Jeronimo Martins, which owns supermarkets in Portugal and Poland, slid 2.8 percent to 13.62 euros. Comparable sales rose 2.5 percent in Poland in the fourth quarter, less than the 4 percent rate for the previous three-month period, according to a statement late yesterday. The Polish business, Biedronka, accounted for 66 percent of total sales in the three months through December. JPMorgan Chase & Co. downgraded the stock to neutral from overweight, meaning that investors should no longer buy the shares.

Ashmore Group Plc slumped 12 percent to 358 pence, its biggest drop since February 2009. The fund manager’s assets under management slipped 4.1 percent to $75.3 billion in the three months that ended Dec. 31, according to a statement.

Volkswagen AG decreased 2.4 percent to 197.80 euros as UBS AG lowered its rating on Europe’s largest carmaker to sell from neutral.
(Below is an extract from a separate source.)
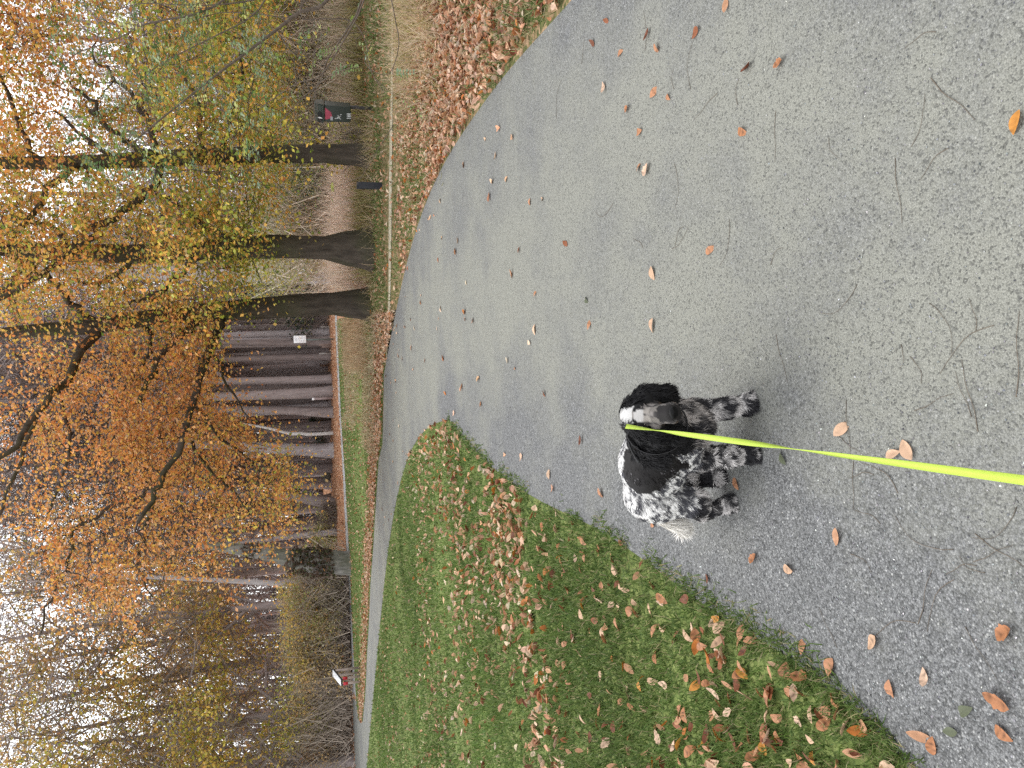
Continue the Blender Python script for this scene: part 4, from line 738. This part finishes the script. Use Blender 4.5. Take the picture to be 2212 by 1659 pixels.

The brokerage said the company’s high level of re-investment may cut into earnings growth.

Aeroports de Paris retreated 1.4 percent to 81.64 euros, while Fraport AG declined 0.8 percent to 54.66 euros after Barclays Plc lowered its ratings on the airport operators. The brokerage said AdP’s stock trades near fair value. Barclays added that passenger spending in Frankfurt airport’s shops has fallen below its estimates and the investment needed to build a third terminal may prevent Fraport from increasing its dividend.